What you have to do
Starting at the first line of the data below, retype every line up to and including the one containing "COL = scene.collection".

▼▼▼

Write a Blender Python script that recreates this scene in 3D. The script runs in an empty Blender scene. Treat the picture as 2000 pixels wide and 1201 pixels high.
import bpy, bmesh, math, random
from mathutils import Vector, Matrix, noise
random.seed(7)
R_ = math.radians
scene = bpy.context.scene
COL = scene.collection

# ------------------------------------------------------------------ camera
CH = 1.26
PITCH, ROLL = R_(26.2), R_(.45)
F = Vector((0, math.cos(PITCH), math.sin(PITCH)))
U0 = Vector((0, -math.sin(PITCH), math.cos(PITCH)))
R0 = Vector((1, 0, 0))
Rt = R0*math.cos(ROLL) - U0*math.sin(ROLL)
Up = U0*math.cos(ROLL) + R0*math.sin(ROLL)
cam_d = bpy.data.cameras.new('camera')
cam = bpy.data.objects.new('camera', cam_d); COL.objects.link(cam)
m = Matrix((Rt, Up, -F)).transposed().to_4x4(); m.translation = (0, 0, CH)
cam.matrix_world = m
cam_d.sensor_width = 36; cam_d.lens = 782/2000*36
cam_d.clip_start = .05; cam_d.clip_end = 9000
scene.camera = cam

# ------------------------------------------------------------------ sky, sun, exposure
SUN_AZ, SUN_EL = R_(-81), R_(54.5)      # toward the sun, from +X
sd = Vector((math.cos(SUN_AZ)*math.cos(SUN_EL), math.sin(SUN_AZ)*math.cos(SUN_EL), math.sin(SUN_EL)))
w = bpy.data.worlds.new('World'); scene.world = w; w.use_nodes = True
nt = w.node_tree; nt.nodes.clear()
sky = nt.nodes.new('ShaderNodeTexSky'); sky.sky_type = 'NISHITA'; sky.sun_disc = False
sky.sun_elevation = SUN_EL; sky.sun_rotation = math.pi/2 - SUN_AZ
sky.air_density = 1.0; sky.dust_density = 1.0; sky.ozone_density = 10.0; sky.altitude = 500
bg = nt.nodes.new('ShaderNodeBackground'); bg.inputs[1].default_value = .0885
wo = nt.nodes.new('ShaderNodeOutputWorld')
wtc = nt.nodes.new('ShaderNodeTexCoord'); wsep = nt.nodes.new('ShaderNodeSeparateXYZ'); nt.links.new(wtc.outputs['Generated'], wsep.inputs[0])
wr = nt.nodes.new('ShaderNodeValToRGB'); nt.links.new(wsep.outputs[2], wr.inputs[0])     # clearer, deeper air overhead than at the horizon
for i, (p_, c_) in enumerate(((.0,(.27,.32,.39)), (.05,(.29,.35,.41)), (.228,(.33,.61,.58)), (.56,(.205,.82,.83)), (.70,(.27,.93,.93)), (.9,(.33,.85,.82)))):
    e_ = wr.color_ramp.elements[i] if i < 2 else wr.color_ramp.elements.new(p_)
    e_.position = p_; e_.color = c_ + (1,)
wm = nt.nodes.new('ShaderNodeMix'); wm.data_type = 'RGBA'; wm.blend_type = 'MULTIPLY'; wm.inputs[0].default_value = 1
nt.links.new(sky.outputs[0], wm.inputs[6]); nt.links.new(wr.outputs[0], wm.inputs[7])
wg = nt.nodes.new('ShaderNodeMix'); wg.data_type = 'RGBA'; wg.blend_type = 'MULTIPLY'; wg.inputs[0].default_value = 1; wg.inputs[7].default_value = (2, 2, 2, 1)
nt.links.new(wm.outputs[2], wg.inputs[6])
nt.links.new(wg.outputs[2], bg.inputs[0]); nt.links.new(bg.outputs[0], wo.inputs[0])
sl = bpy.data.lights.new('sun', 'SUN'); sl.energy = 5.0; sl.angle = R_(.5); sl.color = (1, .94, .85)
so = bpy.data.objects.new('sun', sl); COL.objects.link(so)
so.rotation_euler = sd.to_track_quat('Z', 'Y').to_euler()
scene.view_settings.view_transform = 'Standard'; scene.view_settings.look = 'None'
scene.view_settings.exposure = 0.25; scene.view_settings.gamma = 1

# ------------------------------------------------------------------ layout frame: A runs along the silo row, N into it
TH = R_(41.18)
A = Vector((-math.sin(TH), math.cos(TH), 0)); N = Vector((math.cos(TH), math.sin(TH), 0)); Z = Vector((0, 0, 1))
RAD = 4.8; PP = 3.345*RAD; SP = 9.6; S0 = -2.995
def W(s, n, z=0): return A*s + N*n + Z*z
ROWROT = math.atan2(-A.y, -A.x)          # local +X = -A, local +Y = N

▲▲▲

Completed exercise
Write a Blender Python script that recreates this scene in 3D. The script runs in an empty Blender scene. Treat the picture as 2000 pixels wide and 1201 pixels high.
import bpy, bmesh, math, random
from mathutils import Vector, Matrix, noise
random.seed(7)
R_ = math.radians
scene = bpy.context.scene
COL = scene.collection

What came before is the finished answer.